When the artist then clicked on any of the decal assets, from within the tree view panel, the associated texture would be displayed within the texture display panel. Within here the artist was free to then click on any of the one of the decals to select them.
With a target mesh selected in the 3ds Max viewport, and a decal selected within the Decal Tool, the artist would then click the 'PREVIEW MODE' button.
A UV mapping gizmo then appears on the mesh, with the selected decal projected onto its surface. Within this mode the UV mapping gizmo can be freely moved across the surface, in real-time, to visually determine where the decal will finally be created.
Once the artist was happy with the placement of the decal within the Preview Mode, the 'Paste Decal' button is clicked to generate the decal on the mesh surface as an optimised piece of geometry.

Property Editor

One of the first 3ds Max tools I wrote, which was officially rolled out to the team, was the Property Editor.
It was during my time on Viking: Battle for Asgard where the tool was first used during its development. After this project the Property Editor was also adopted for use on the Alien: Isolation project.
The role of this tool was to create, manage and edit metadata on meshes within a 3ds Max scene, which would then be used to determine information about the 3d assets once they reached the game.
The Property Editor was written in Maxscript and initially hooked into ActiveX to offer a much better UI experience for the user over what Maxscript's native UI commands would have offered.
During Alien: Isolation 3ds Max discontinued supporting ActiveX and switched to dotnet which required the Property Editor to be updated to support this change. It was a pain this happened, with little warning, but it did give me the opportunity to become familiar with dotnet and all the amazing options it offered.
The metadata available for meshes, via the Property Editor, wasn't hardcoded but instead imported from a config file created and maintained by the coders. This had the benefit of ensuring the tool was always in sync with any changes made to the officially available metadata the game used.
The UI for the tool was designed to be as user friendly as possible. This included a multi-edit mode where metadata values could be updated across multiple meshes at any one time.

Copy Vertex Data

On both the console games (e.g. Alien: Isolation) and Total War games (e.g. Total War: Three Kingdoms) there has commonly been a request to have the ability to copy vertex data from one mesh to another with differing geometry.
A good example would be the copying of vertex data (usually colour or alpha) down a LOD chain where the geometry differs but visually they still have to look alike.
The brute force solution for this is to take each vertex on the target mesh, then find the closest vertex on the source mesh before copying over the relevant vertex data.
However, this approach becomes exponentially slower to calculate as the vertex count rises on the source and/or target mesh.
The real problem to solve here is to try and achieve the same results the brute force approach gives but in a much qmore optimal way.
The solution I implemented was to initially do a mesh element matching pass i.e. run the same closest-neighbour approach but with elements instead of vertices.
Once there was an element correlation between the source and target meshes it was then just a matter of running the brute force approach but, this time, with a lot less vertices to check and match up.

Select Occluded Faces Tool

During my time on Total War: Three Kingdoms a request came in from the art team to have a 3ds Max tool which would select all hidden faces on a mesh.
This surprisingly turned out to be a very interesting problem to solve.
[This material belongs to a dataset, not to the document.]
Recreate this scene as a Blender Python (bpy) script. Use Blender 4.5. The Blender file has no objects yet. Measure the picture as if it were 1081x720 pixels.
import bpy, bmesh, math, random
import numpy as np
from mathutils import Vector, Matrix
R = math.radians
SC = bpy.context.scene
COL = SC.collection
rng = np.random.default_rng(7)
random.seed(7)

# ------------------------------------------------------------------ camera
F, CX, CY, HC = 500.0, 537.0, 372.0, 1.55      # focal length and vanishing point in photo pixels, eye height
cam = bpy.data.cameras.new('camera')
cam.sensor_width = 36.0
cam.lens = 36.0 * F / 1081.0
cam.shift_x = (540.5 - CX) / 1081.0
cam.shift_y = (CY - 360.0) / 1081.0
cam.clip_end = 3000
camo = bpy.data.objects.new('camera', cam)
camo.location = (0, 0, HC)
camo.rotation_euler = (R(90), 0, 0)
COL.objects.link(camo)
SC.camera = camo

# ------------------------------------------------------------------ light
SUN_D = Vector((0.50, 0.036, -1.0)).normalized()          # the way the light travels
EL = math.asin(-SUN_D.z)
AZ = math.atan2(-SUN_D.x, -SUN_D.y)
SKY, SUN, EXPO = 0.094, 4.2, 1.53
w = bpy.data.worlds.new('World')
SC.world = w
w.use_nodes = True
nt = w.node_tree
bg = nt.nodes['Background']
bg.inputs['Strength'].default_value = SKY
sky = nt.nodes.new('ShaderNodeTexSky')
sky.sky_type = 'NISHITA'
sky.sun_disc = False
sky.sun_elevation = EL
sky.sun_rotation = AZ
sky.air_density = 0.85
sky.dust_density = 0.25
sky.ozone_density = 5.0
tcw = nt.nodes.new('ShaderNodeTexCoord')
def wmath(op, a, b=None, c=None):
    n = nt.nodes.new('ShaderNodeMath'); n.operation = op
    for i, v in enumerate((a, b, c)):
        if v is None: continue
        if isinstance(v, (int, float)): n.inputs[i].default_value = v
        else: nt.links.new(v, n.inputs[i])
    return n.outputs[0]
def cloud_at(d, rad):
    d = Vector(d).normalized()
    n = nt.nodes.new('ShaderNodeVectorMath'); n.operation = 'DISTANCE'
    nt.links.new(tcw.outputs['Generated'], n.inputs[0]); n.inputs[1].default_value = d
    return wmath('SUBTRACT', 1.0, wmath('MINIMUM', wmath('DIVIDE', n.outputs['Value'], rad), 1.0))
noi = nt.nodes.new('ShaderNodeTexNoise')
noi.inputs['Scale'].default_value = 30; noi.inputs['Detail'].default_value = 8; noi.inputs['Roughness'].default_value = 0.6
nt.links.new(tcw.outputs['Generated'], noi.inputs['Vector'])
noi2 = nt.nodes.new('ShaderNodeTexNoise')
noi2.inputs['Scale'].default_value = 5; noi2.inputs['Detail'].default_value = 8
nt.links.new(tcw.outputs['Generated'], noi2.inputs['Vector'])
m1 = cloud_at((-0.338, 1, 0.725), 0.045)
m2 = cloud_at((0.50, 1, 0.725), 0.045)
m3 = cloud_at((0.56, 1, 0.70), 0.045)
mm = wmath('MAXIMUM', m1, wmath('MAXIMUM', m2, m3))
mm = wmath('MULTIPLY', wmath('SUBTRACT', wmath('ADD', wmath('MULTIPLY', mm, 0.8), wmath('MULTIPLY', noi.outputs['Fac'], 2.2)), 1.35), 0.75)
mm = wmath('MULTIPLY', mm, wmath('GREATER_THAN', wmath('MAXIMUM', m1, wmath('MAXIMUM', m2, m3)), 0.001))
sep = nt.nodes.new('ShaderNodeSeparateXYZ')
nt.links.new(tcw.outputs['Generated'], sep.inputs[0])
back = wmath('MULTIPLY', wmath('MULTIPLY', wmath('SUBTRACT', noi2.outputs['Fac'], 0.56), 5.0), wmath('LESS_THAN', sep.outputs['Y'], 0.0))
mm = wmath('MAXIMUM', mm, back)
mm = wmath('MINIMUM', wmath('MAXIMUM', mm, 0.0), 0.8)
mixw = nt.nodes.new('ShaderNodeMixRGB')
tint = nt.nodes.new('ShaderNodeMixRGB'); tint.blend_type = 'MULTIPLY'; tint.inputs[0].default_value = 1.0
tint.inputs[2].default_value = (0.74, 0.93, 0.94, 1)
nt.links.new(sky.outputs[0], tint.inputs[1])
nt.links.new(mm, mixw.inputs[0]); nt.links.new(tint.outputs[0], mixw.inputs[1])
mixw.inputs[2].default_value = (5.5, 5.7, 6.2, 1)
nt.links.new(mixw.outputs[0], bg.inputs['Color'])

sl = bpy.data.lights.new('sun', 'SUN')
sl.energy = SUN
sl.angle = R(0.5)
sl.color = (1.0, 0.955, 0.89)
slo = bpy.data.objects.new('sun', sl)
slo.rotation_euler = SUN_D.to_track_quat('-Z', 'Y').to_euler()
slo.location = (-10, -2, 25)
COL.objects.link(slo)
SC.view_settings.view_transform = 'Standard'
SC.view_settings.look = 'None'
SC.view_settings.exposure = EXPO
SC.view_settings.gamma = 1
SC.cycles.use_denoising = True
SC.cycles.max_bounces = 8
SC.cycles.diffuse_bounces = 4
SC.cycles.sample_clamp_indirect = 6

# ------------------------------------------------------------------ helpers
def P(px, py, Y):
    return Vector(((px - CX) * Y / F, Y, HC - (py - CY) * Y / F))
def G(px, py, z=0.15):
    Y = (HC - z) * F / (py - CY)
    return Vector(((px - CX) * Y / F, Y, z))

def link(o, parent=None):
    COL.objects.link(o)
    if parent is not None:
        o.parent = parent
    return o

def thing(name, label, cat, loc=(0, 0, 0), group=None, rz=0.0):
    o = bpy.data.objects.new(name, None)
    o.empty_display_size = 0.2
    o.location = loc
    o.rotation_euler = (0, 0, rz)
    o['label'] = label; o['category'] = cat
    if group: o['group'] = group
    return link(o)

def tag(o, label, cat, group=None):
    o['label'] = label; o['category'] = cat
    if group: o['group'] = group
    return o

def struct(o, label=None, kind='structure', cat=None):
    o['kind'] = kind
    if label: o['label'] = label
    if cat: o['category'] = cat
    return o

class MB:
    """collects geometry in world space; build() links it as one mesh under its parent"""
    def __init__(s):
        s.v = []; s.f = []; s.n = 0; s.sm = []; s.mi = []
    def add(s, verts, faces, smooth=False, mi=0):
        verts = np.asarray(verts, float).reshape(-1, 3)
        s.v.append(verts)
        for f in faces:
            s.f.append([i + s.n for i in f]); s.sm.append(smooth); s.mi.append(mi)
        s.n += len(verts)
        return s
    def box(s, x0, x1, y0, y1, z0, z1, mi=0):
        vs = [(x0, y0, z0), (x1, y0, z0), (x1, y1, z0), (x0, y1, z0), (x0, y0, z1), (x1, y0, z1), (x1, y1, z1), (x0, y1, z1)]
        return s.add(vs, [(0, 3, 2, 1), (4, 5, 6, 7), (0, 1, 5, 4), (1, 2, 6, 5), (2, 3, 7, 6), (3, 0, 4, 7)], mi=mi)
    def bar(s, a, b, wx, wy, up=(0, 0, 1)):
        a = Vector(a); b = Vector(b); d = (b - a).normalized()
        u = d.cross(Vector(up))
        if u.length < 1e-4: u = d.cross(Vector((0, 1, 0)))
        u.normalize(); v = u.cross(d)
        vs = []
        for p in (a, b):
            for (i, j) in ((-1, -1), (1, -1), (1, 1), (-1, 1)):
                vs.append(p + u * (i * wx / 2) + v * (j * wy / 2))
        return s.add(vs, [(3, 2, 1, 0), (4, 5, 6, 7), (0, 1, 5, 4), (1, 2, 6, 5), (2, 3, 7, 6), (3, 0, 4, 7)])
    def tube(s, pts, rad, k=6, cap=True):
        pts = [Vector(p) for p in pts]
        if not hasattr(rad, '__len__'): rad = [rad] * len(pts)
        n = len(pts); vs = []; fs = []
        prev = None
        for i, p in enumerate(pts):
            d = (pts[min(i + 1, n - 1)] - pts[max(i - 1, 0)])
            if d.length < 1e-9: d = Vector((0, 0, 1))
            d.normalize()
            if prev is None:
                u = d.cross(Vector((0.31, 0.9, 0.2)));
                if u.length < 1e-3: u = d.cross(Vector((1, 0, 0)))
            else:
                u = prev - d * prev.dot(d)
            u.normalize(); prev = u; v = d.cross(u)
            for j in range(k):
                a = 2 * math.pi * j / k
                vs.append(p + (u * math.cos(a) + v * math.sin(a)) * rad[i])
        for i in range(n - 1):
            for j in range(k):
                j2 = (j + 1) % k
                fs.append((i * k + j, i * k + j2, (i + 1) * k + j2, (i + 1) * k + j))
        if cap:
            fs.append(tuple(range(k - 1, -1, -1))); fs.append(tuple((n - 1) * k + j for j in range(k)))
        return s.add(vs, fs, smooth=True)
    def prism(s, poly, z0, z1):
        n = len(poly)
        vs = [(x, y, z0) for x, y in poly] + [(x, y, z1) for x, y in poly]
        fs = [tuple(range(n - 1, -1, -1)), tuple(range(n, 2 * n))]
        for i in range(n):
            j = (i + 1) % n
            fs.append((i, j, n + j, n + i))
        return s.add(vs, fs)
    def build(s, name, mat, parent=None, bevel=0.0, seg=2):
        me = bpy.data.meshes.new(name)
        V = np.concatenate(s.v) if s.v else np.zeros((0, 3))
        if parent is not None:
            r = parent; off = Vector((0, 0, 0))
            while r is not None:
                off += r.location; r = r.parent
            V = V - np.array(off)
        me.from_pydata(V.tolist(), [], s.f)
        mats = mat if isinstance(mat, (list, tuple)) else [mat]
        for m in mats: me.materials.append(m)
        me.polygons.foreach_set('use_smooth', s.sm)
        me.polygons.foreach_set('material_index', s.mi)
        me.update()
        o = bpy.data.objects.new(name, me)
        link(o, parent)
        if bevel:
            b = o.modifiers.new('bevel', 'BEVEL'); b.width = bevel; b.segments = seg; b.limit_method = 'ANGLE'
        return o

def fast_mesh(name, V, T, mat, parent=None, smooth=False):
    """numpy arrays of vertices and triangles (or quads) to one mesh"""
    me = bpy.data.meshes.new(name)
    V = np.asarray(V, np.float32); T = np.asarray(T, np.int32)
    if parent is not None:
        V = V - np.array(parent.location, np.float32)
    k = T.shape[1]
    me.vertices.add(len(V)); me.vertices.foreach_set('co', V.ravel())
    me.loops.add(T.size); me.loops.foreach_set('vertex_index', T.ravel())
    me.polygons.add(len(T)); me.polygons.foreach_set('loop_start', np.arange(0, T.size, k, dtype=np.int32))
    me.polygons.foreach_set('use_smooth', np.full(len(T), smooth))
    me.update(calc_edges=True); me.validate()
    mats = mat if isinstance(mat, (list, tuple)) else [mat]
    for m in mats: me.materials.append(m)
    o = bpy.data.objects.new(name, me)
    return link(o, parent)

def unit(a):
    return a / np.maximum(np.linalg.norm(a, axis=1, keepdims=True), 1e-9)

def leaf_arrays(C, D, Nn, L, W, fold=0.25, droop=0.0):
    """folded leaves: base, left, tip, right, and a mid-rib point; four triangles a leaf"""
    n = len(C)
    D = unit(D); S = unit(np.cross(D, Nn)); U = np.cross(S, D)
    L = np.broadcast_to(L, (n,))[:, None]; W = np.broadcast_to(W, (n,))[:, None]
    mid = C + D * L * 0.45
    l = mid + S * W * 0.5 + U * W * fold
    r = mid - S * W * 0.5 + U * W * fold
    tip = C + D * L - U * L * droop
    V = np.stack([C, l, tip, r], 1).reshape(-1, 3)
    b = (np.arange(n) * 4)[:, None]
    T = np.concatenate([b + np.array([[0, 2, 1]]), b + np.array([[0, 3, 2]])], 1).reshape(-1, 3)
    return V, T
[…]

On the surface, it deceptively appeared to be a simple solve but in reality it was quite complex and required some creative ideas to solve it.
I tried a number of ideas, from voxelising the mesh, to firing rays out from each face to calculate whether they're covered by other parts of the geometry, but both didn't give accurate results and/or would take far too long to calculate.
The final chosen solution first involved ensuring the mesh was automatically UV unwrapped so each face had a unique area allocated to it on a texture page.
The second stage was to the render out an ambient occlusion map.
Once the AO map had been created it was just a simple matter of going through each triangle and checking to see if all the AO pixels covering it were black. If they were then it was safe to assume the face was fully hidden (occluded) and therefore could be added to the final occluded face selection.
The tool also offered the option to adjust the accuracy level. This just meant it would give more leniency when checking if all the pixels were black on each triangle i.e. pixels lighter than pure black.
There was also another option to pick a 'terrain' mesh. This would be a grid grid with height offsets. Any faces from the selected mesh which fell under this terrain mesh would also be included in the final occluded face selection.

Quad LOD

One unpopular but necessary area of 3d asset development is the creation of mesh LODs.
Due to the custom normals style direction for Alien: Isolation (see Normal Align Tool post ) the usual 3rd party / 3ds Max inbuilt LOD auto-generation tools weren't up to generating acceptable LODs - especially on the hard surface meshes.
However, the familiar custom normals used across the Alien: Isolation 3d asset meshes created a window of opportunity to create a tool specifically focused on creating cleaner LODs using this extra available information.
I have always enjoyed the challenge of resolving complex problems like this and really enjoyed the challenge of creating a tool to creating better results compared to the 3rd party alternatives at the time.
Quad LOD first identified where normals had be altered on a mesh. This then gave a indication of where the chamfer geometry existed on the mesh. As this geometry served as detailed information the player would only really appreciate and see up close the tool would remove these chamfers and switch them out for a hard edge.
The second pass was for Quad LOD to identify edge loops which defined a subtle curved surface. Once it had identifed these it would then remove every other edge loop across the surfaces to effectively reduce the geometry whilst maintaining the overall silhouette and form.
Overall Quad LOD was able to generate clean resulting LODs which weren't dissimilar to what an artist would create. This gave the extra advantage of offering further manual edits to the LOD meshes if required.